Design investigations carried out in the city of Vicenza. Vicenza program.

ARCH 588 - (3) (Y)
Great Cities of the World

What are the qualities of great cities? Why are they compelling places today, often centuries after their formative periods? What qualities are unique to each and what are common to all? Are these qualities relevant today as we design and plan contemporary cities? How are they as environments in which to live, work, grow up, and seek pleasure? What design strategies have been employed to shape neighborhoods, civic spaces, and movement routes?

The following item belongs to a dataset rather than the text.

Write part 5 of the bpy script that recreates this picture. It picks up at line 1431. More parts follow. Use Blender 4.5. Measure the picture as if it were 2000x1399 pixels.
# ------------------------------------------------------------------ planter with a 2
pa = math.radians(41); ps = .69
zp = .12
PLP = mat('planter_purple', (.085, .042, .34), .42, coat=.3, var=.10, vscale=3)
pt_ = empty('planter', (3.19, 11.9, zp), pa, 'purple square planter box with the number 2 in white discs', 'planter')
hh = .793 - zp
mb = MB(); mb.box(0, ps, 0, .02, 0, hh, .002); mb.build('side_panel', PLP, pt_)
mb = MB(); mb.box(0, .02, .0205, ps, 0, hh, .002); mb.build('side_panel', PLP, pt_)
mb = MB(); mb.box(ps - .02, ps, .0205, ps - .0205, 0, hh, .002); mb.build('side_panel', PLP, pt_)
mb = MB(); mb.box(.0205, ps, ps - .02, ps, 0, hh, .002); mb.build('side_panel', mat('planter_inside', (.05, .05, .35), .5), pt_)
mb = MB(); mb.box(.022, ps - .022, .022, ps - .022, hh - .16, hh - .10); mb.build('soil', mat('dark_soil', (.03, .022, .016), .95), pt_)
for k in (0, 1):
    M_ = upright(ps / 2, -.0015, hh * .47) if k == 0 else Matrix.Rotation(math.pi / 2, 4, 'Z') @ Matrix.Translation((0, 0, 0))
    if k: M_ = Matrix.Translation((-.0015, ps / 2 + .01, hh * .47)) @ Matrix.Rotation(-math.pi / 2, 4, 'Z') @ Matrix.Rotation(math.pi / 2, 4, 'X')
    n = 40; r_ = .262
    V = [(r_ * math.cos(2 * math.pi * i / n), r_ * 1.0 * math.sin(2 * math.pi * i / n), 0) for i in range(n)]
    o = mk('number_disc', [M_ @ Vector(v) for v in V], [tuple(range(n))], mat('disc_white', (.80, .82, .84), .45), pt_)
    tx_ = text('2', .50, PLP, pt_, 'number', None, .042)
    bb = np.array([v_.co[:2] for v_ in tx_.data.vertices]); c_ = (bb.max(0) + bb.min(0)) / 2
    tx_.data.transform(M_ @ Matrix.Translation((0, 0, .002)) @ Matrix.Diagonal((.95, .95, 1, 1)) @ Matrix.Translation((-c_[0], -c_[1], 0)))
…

These are some of the questions addressed in this seminar.

ARCH 589 - (2) (Y)
Environmental Choices

This is a multi-disciplinary, basic environmental education course which attempts to expose the many dimensioned and deeply rooted nature of our environmental dilemma. Students attend three hours of lecture per week contributed by a wide range of speakers representing various disciplines and points of view, and one hour of small group discussion.

ARCH 770 - (6) (Y)
Architectural Design -- Venice

Studio problems focusing on issues in the city of Venice, Italy Program.

ARCH 870 - (2) (IR)
Teaching Experience

Permission of the chair is required.

ARCH 871, 872 - (3) (Y)
Independent Study

Special topics in architecture. Permission of the chair is required.

ARCH 873, 874 - (2) (Y)
Independent Study

Permission of the chair is required.

ARCH 882, 882B - (4) (Y)
Environmental Choices Teaching Experience

Offers experience with teaching, with developing leadership skills in environmental affairs, and further contact with the content of the Environmental Choices class. It is the vehicle through which discussion group leaders are provided for Environmental Choices.

ARCH 883, 884 - (6) (Y)
Independent Study Design

Permission of the chair is required.

ARCH 889 - (3) (Y)
Architecture As a Covenant Teaching Experience

Offers experience with teaching and in depth contact with the content of the Architecture as a Covenant class. It is the vehicle through which discussion group leaders are provided for this class.

ARCH 897 - (3) (Y)
Thesis Research

Permission of the chair is required.

ARCH 898 - (6) (Y)
Thesis Studio

Permission of the chair is required.